◆ The exercise ◆
Exclude the pictures, then repeat the remaining data exactly.

◆ Dataset content ◆
---

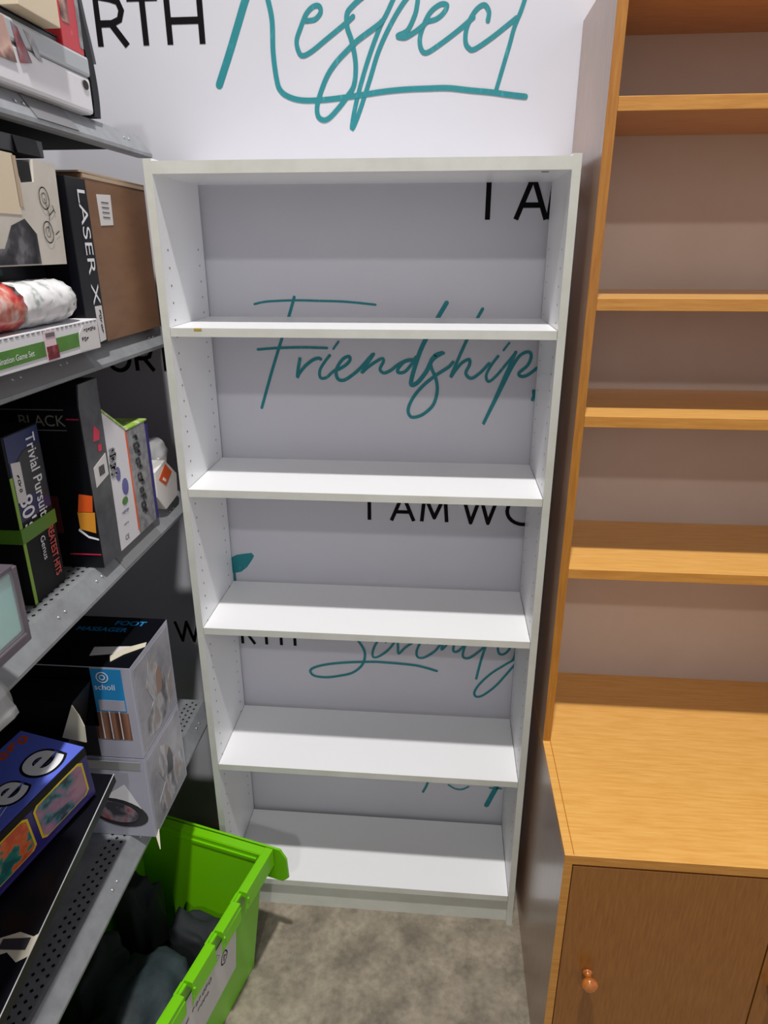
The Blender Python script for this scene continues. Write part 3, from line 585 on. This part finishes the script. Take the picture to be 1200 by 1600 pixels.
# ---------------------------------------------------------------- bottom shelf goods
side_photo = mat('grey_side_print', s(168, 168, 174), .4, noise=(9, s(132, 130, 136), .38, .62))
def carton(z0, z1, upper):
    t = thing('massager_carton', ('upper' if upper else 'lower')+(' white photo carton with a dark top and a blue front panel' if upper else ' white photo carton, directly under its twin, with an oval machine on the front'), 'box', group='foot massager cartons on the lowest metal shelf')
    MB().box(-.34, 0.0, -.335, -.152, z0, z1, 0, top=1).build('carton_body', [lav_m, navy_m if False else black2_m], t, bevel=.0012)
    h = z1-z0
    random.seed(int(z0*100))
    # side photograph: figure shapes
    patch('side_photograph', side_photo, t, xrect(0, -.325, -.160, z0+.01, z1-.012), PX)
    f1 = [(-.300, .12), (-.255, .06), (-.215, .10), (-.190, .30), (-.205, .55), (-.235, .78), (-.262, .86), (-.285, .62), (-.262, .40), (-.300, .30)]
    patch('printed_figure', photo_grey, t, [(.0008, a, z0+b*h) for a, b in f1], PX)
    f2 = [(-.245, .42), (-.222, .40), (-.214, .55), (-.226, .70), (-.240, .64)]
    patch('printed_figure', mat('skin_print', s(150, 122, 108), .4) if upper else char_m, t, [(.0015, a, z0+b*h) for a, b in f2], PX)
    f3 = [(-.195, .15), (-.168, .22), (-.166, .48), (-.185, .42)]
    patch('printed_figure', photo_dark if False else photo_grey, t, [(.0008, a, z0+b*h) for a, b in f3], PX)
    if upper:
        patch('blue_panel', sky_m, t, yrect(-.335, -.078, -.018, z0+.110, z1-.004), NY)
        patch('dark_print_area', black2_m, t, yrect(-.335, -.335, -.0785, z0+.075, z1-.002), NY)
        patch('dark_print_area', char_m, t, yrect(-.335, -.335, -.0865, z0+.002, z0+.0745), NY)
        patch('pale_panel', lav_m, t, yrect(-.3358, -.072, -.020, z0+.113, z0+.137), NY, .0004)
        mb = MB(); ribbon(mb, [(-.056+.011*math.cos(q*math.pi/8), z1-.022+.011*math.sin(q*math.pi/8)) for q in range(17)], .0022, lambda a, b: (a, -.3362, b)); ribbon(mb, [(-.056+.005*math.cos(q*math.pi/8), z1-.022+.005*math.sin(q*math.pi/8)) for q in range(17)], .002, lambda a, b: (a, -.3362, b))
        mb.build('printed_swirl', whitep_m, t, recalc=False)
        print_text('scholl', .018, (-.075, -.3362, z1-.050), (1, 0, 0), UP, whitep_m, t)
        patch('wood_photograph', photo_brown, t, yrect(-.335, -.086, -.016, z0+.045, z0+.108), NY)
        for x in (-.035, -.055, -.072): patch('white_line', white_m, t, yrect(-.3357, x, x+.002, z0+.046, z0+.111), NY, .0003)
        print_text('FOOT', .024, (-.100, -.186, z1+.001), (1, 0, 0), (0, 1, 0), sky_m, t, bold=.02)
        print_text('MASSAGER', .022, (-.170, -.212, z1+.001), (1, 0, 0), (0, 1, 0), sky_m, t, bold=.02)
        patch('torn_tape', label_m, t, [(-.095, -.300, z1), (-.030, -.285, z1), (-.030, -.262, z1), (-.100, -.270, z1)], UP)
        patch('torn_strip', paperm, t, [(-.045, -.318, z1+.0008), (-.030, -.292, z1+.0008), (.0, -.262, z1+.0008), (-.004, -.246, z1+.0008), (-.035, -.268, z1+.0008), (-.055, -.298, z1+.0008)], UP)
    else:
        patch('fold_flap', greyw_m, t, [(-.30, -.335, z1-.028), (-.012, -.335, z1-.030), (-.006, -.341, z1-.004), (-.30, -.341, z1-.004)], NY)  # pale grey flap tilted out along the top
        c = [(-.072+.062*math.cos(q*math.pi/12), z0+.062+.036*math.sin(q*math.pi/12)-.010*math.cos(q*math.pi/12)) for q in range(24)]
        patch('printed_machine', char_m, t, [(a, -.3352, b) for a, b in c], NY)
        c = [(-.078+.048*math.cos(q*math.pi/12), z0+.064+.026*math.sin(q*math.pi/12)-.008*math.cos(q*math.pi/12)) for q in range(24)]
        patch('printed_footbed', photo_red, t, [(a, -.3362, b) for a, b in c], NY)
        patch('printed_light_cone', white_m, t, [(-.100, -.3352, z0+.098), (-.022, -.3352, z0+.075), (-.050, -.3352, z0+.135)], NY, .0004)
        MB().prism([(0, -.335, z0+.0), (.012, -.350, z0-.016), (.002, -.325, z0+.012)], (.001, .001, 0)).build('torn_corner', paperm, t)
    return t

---

◆ Written response ◆
The Blender Python script for this scene continues. Write part 3, from line 585 on. This part finishes the script. Take the picture to be 1200 by 1600 pixels.
# ---------------------------------------------------------------- bottom shelf goods
side_photo = mat('grey_side_print', s(168, 168, 174), .4, noise=(9, s(132, 130, 136), .38, .62))
def carton(z0, z1, upper):
    t = thing('massager_carton', ('upper' if upper else 'lower')+(' white photo carton with a dark top and a blue front panel' if upper else ' white photo carton, directly under its twin, with an oval machine on the front'), 'box', group='foot massager cartons on the lowest metal shelf')
    MB().box(-.34, 0.0, -.335, -.152, z0, z1, 0, top=1).build('carton_body', [lav_m, navy_m if False else black2_m], t, bevel=.0012)
    h = z1-z0
    random.seed(int(z0*100))
    # side photograph: figure shapes
    patch('side_photograph', side_photo, t, xrect(0, -.325, -.160, z0+.01, z1-.012), PX)
    f1 = [(-.300, .12), (-.255, .06), (-.215, .10), (-.190, .30), (-.205, .55), (-.235, .78), (-.262, .86), (-.285, .62), (-.262, .40), (-.300, .30)]
    patch('printed_figure', photo_grey, t, [(.0008, a, z0+b*h) for a, b in f1], PX)
    f2 = [(-.245, .42), (-.222, .40), (-.214, .55), (-.226, .70), (-.240, .64)]
    patch('printed_figure', mat('skin_print', s(150, 122, 108), .4) if upper else char_m, t, [(.0015, a, z0+b*h) for a, b in f2], PX)
    f3 = [(-.195, .15), (-.168, .22), (-.166, .48), (-.185, .42)]
    patch('printed_figure', photo_dark if False else photo_grey, t, [(.0008, a, z0+b*h) for a, b in f3], PX)
    if upper:
        patch('blue_panel', sky_m, t, yrect(-.335, -.078, -.018, z0+.110, z1-.004), NY)
        patch('dark_print_area', black2_m, t, yrect(-.335, -.335, -.0785, z0+.075, z1-.002), NY)
        patch('dark_print_area', char_m, t, yrect(-.335, -.335, -.0865, z0+.002, z0+.0745), NY)
        patch('pale_panel', lav_m, t, yrect(-.3358, -.072, -.020, z0+.113, z0+.137), NY, .0004)
        mb = MB(); ribbon(mb, [(-.056+.011*math.cos(q*math.pi/8), z1-.022+.011*math.sin(q*math.pi/8)) for q in range(17)], .0022, lambda a, b: (a, -.3362, b)); ribbon(mb, [(-.056+.005*math.cos(q*math.pi/8), z1-.022+.005*math.sin(q*math.pi/8)) for q in range(17)], .002, lambda a, b: (a, -.3362, b))
        mb.build('printed_swirl', whitep_m, t, recalc=False)
        print_text('scholl', .018, (-.075, -.3362, z1-.050), (1, 0, 0), UP, whitep_m, t)
        patch('wood_photograph', photo_brown, t, yrect(-.335, -.086, -.016, z0+.045, z0+.108), NY)
        for x in (-.035, -.055, -.072): patch('white_line', white_m, t, yrect(-.3357, x, x+.002, z0+.046, z0+.111), NY, .0003)
        print_text('FOOT', .024, (-.100, -.186, z1+.001), (1, 0, 0), (0, 1, 0), sky_m, t, bold=.02)
        print_text('MASSAGER', .022, (-.170, -.212, z1+.001), (1, 0, 0), (0, 1, 0), sky_m, t, bold=.02)
        patch('torn_tape', label_m, t, [(-.095, -.300, z1), (-.030, -.285, z1), (-.030, -.262, z1), (-.100, -.270, z1)], UP)
        patch('torn_strip', paperm, t, [(-.045, -.318, z1+.0008), (-.030, -.292, z1+.0008), (.0, -.262, z1+.0008), (-.004, -.246, z1+.0008), (-.035, -.268, z1+.0008), (-.055, -.298, z1+.0008)], UP)
    else:
        patch('fold_flap', greyw_m, t, [(-.30, -.335, z1-.028), (-.012, -.335, z1-.030), (-.006, -.341, z1-.004), (-.30, -.341, z1-.004)], NY)  # pale grey flap tilted out along the top
        c = [(-.072+.062*math.cos(q*math.pi/12), z0+.062+.036*math.sin(q*math.pi/12)-.010*math.cos(q*math.pi/12)) for q in range(24)]
        patch('printed_machine', char_m, t, [(a, -.3352, b) for a, b in c], NY)
        c = [(-.078+.048*math.cos(q*math.pi/12), z0+.064+.026*math.sin(q*math.pi/12)-.008*math.cos(q*math.pi/12)) for q in range(24)]
        patch('printed_footbed', photo_red, t, [(a, -.3362, b) for a, b in c], NY)
        patch('printed_light_cone', white_m, t, [(-.100, -.3352, z0+.098), (-.022, -.3352, z0+.075), (-.050, -.3352, z0+.135)], NY, .0004)
        MB().prism([(0, -.335, z0+.0), (.012, -.350, z0-.016), (.002, -.325, z0+.012)], (.001, .001, 0)).build('torn_corner', paperm, t)
    return t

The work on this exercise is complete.